What a cast of characters rode across the Arizona Territory and shot their way into the history books. Billy the Kid killed his first man at Fort Grant. The Earps and Clantons swapped lead in a legendary gunfight in a vacant lot near the O.K. Corral. Cochise is buried here. Geronimo surrendered here.

Tombstone © Rex Vogel, all rights reserved

America’s bloodiest range war raged across the high grazing lands below the Mogollon Rim. The ironically named Pleasant Valley War began as a dispute between the Grahams and the Tewksburys and eventually ensnared friends, neighbors, and hired guns. Every attack seemed to prompt a bloodier response.

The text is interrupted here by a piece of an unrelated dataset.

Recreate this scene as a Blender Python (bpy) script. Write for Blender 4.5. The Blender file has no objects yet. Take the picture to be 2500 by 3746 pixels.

Tombstone © Rex Vogel, all rights reserved

The war finally ended, not through any truce but because nobody was left to kill. In 1892 Ed Tewksbury gunned down Tom Graham on the streets of Tempe. Ed Tewksbury was not convicted but there were no more Grahams to come after him. The Pleasant Valley War claimed between 20 and 50 lives depending on whose account you believe.

Altitude with an Attitude

Saguaro National Park © Rex Vogel, all rights reserved

The desert is celebrated in Arizona in a surprisingly vertical way. Tall, lanky saguaros are the state symbol. Saguaros grow very slowly. A 10 year old plant might only be 1.5 inches tall. Saguaro can grow to be between 40-60 feet tall. When rain is plentiful and the saguaro is fully hydrated it can weigh between 3,200-4,800 pounds.

Saguaro in bloom © Rex Vogel, all rights reserved

The mean elevation of Arizona is 4,100 feet above sea level. The state has 26 mountain peaks soaring above 10,000 feet. That’s a lot of high country.

Superstition Wilderness © Rex Vogel, all rights reserved

With more than half the state sitting at 4,000 feet—mountains and desert in such close proximity it’s never hard to locate the season your heart desires all year round. That may be the sweetest fact of all.

Worth Pondering…

The trip across Arizona is just one oasis after another. You can just throw anything out and it will grow there.